Needless to say, a good place to start would be the park that revolutionized the ride restoration game back in the mid-80s – everyone’s favorite amusement campground / commercial lumber yard: Knoebels! While the Herbert Schmeck Rocket seeing a 2nd life as Knoebels’ Phoenix usually gets most of the attention, credit is certainly due to the park’s other Philadelphia Toboggan Company rescue, Black Diamond – formerly the Gold Nugget of Wildwood, NJ’s Hunt’s Pier. A truly one-of-a-kind project, Black Diamond represents PTC in rare form: it’s part dark ride, part steel coaster, and remains one of only two examples of non-wood-coaster PTC rolling stock (the other is Wonderland’s Texas Tornado.

2. Frontier City – Oklahoma City, OK

While Oklahoma City’s regional park may not be the first place on anyone’s minds for – well – anything, they’re a surprisingly charming operation with some truly historic rides. All 3 of the park’s major coasters were relocated from different parks: The original Schwarzkopf Looping Star (now Silver Bullet) came to Frontier City in 1986 by way of the Texas State Fair, followed by Fairyland Park’s short-lived National Amusement Devices wood coaster Wildcat in 1991 (now one of only a small handful of NAD coasters still operating), and finally the “Lower Loop” of Six Flags Great Adventure’s Lightning Loops in 1993.

3. Lagoon – Farmington, UT

The largest park on this list – and also regarded as “The Largest Family-Operated Amusement Park in America” – is Farmington, Utah’s Lagoon. The massive park offers the greater Salt Lake City area plenty to enjoy, whether it’s modern steel coasters, dizzying flat rides, or their now-100-year-old wooden Roller Coaster. Easily our two favorite Lagoon rides, however, are the park’s pair of fun-fair-oriented Schwarzkopfs, Colossus the Fire Dragon and Jet Star II: the former came to America in 1983 following two years on the Germain fair circuit, while the latter came by way from nearby Spokane, WA, where it debuted with the 1974 World’s Fair.

4. Silverwood – Athol, ID

Not too terribly far from Lagoon is another family-owned gem with an affinity for 2nd hand steel coaster icons – in fact, Silverwood happens to own two very significant notches on the coaster tech timeline. We of course can’t say enough about the original Arrow Corkscrew, which started life as a fully-functional prototype at Arrow Development in Mountain View before making its highly publicized debut at Knott’s Berry Farm as the world’s first modern looping coaster. Better still, however, is the enigmatic Aftershock, which – along with the other handful of Vekoma Giant Inverted Boomerangs we were blessed with – are some of the most thrilling and awe-inspiring coaster experiences out there.

5. The Great Escape – Queensbury, NY

Of all the parks on our list, perhaps only The Great Escape can really claim to be “The Relocated Coaster Capital of the World.” The humble Six Flags operation boasts – not one, not two, but FOUR major relocated coasters – all of which enjoyed high profile tenures at some iconic parks, both past and present.
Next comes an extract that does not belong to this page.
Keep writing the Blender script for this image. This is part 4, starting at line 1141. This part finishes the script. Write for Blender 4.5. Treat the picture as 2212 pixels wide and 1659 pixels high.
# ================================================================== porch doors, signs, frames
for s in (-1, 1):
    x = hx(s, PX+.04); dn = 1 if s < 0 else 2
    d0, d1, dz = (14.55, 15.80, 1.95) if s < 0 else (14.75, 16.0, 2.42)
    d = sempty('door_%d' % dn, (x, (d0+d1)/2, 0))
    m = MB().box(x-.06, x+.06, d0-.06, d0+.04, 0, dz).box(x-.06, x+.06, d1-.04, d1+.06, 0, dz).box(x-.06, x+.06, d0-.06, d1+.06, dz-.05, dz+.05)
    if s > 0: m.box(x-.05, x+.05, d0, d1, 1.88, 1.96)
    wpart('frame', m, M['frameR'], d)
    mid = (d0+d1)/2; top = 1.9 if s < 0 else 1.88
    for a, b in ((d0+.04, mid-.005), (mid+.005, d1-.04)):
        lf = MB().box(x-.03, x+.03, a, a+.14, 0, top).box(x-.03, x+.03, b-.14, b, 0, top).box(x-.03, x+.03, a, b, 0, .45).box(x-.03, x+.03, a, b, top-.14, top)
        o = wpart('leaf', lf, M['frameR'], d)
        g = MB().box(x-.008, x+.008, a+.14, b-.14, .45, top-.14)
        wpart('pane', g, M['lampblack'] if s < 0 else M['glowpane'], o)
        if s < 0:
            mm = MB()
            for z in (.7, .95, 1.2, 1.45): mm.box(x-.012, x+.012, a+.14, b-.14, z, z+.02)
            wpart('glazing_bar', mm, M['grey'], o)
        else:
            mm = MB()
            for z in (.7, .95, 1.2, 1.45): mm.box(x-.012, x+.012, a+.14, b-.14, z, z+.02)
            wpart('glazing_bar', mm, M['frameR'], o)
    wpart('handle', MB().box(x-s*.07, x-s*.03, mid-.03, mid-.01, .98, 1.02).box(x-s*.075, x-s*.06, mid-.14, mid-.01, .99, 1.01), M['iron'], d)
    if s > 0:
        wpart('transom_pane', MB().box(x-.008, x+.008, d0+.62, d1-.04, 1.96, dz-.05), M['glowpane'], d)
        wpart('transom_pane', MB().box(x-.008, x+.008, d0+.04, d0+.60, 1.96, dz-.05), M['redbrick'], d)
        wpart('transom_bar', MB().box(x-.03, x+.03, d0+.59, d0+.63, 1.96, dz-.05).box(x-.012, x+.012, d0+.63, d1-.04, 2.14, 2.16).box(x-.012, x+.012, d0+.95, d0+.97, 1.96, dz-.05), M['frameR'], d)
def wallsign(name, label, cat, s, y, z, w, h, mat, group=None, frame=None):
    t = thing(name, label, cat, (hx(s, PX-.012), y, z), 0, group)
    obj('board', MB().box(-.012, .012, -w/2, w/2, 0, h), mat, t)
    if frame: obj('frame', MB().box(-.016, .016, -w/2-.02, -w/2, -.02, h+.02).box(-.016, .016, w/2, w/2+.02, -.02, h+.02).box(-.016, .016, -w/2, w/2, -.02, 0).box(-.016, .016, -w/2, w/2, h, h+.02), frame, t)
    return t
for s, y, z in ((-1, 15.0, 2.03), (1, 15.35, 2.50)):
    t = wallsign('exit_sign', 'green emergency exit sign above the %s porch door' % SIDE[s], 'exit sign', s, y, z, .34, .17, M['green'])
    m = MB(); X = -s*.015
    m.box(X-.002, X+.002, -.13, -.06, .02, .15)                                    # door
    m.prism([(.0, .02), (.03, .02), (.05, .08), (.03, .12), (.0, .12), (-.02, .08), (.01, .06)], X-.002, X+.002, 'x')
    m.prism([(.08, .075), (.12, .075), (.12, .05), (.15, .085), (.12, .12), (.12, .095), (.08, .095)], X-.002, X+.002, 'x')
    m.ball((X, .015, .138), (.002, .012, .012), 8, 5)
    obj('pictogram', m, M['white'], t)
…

Comet, salvaged from Ontairo, Canada’s Crystal Beach in 1994, remains one of the great wooden coaster resurrections – for Great Escape however, it was already their second, 2nd-hand success story after acquiring Pontchartrain Beach’s Steamin’ Demon a decade prior. Following the acquisition by Six Flags, the rare Intamin Swiss Bob Avalanche came to rest after its time in the “Ride Rotation Program,” followed by Opryland U.S.A.’s only custom-built coaster, the Arrow Mine Train Canyon Blaster. As a bonus, the park also operates an altered version of the iconic Busch Gardens Los Angeles Log Flume.


These are just some examples of where best to find great salvaged coasters – and while you certainly can’t build new old coasters, new parks on the horizon (Indiana Beach, Lost Island) promise to make fresh impressions with some recycled icons.